++++ PROVIDED DATA

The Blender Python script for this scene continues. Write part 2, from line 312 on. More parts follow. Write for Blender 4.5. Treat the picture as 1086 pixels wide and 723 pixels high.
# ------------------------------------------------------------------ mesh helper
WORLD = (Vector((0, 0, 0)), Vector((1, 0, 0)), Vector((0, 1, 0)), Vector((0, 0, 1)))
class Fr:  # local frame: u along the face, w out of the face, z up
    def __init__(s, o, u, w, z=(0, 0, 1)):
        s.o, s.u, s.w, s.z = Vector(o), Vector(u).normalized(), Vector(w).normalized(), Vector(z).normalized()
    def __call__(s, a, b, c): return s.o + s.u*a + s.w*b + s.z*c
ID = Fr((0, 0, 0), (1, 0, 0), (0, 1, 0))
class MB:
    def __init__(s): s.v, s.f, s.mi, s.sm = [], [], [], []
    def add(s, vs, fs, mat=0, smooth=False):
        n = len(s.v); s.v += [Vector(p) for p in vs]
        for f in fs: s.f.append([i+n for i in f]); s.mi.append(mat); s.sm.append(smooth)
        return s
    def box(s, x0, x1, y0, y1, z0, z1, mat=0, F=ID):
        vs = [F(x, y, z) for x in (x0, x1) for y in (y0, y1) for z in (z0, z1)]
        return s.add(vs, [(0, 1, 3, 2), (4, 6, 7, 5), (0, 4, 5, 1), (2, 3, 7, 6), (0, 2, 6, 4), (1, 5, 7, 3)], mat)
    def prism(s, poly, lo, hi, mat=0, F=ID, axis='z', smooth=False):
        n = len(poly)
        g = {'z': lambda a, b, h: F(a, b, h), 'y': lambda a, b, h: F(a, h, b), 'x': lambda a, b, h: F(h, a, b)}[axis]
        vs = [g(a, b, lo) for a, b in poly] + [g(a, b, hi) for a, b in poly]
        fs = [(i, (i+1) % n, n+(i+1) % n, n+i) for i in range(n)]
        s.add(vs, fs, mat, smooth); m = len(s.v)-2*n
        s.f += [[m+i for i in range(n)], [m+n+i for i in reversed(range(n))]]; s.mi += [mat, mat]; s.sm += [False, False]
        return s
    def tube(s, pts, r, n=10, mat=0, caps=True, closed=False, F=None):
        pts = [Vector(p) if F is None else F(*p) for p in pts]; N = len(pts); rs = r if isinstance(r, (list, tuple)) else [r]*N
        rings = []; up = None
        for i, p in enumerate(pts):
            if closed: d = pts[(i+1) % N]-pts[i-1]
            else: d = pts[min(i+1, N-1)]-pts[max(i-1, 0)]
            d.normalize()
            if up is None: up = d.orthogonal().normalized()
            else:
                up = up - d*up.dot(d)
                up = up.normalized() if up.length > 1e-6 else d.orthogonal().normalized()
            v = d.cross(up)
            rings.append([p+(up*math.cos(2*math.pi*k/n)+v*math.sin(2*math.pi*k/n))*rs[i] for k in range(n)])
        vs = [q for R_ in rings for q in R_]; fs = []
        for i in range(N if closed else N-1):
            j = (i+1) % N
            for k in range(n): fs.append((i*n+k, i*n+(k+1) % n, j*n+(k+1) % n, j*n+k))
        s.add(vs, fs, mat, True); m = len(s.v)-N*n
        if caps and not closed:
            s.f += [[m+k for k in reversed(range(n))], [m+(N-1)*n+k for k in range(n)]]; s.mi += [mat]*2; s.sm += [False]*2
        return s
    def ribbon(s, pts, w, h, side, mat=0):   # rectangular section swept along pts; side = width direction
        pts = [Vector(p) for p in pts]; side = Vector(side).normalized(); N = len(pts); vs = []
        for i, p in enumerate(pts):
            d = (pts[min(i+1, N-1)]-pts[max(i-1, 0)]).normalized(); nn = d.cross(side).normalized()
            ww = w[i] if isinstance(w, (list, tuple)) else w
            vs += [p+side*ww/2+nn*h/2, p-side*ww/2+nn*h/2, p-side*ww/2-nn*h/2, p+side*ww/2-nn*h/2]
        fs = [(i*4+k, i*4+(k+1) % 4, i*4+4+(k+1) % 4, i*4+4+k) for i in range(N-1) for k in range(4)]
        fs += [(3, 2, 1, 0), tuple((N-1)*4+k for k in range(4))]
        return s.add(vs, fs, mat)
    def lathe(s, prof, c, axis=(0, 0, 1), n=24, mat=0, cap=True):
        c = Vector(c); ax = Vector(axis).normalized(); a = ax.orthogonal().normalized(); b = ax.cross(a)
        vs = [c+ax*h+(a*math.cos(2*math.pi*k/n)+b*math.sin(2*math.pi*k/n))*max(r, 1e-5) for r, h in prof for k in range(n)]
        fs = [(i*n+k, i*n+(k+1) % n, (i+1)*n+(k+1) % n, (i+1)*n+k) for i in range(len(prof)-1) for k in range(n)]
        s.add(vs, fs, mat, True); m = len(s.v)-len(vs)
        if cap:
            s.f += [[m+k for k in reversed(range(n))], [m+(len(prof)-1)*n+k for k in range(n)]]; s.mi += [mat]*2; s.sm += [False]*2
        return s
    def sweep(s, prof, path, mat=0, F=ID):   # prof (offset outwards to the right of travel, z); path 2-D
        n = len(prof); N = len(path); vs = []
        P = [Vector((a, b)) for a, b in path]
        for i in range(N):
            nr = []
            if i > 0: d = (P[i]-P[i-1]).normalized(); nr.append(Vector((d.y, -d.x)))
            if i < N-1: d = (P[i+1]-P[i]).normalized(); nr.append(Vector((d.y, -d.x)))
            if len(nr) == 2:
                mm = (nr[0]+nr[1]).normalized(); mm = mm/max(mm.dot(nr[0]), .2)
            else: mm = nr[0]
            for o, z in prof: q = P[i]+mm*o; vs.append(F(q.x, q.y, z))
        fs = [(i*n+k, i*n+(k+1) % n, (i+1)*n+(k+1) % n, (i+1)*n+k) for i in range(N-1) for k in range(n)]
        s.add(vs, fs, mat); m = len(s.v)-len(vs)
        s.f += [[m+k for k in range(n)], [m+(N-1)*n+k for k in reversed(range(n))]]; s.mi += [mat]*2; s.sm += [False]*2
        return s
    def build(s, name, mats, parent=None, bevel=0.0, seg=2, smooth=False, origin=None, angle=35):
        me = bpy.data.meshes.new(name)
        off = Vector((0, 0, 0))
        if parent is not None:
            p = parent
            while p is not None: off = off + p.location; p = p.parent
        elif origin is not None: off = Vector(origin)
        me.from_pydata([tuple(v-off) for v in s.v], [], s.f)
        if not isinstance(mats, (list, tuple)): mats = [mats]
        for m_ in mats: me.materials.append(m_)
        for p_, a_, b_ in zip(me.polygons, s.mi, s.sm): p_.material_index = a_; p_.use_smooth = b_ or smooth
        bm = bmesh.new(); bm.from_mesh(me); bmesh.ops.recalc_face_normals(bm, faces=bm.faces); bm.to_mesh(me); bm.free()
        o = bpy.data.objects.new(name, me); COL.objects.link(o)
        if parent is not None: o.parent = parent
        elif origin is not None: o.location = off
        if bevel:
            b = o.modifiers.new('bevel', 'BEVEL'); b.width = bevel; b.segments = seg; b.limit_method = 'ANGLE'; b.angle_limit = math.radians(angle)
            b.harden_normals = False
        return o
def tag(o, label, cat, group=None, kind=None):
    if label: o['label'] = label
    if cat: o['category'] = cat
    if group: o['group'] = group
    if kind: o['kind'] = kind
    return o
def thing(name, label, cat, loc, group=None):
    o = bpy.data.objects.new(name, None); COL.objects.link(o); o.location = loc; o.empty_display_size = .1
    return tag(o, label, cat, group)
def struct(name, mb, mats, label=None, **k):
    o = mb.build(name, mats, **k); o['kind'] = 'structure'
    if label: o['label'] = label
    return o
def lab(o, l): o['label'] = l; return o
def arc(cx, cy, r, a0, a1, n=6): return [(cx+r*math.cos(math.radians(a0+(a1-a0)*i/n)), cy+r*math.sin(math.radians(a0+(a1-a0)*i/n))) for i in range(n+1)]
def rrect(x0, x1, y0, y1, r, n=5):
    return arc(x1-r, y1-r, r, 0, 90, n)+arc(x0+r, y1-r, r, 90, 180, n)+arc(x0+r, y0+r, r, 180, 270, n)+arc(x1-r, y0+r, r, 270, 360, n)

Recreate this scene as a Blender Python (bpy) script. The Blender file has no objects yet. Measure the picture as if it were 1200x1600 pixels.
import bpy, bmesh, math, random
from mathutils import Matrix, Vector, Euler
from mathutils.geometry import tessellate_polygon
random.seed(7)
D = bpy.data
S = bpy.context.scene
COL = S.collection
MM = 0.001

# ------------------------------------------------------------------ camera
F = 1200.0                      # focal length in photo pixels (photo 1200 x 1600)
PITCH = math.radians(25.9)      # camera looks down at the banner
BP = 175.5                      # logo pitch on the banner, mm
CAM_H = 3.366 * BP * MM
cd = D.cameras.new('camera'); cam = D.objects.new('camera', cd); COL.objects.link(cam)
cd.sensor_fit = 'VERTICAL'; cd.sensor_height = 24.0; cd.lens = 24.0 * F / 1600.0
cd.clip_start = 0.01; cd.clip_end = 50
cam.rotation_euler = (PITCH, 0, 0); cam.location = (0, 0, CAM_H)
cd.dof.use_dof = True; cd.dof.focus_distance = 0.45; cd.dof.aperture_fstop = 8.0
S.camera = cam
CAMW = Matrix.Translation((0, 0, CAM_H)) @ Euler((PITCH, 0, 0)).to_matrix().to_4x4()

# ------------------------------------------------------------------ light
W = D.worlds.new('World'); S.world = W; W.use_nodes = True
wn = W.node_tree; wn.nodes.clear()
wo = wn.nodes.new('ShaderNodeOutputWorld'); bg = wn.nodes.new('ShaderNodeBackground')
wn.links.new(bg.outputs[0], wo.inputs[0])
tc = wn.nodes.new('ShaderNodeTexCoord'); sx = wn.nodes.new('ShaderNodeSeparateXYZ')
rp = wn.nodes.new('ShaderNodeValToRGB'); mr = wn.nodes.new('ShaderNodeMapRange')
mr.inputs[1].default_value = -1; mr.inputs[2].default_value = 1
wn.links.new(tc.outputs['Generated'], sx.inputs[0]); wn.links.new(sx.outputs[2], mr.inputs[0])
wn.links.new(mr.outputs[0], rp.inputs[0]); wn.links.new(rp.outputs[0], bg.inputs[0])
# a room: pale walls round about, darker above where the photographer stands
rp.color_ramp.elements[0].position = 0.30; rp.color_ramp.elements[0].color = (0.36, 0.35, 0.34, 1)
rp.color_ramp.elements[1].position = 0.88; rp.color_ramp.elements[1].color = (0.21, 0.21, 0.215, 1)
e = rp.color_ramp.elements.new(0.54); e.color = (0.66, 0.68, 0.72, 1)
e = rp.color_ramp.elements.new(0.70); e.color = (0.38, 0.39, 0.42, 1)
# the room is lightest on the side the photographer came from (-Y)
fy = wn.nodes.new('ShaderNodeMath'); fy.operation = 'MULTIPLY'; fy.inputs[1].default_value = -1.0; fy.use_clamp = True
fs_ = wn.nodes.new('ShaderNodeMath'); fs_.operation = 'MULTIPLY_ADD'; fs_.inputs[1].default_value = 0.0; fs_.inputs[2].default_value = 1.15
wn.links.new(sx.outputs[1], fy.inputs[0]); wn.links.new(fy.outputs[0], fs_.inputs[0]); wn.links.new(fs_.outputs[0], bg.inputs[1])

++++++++

EXERCISE OBJECTIVE >> Count the lines that hold the string "this", and reply with that number alone.

THE ANSWER >> 2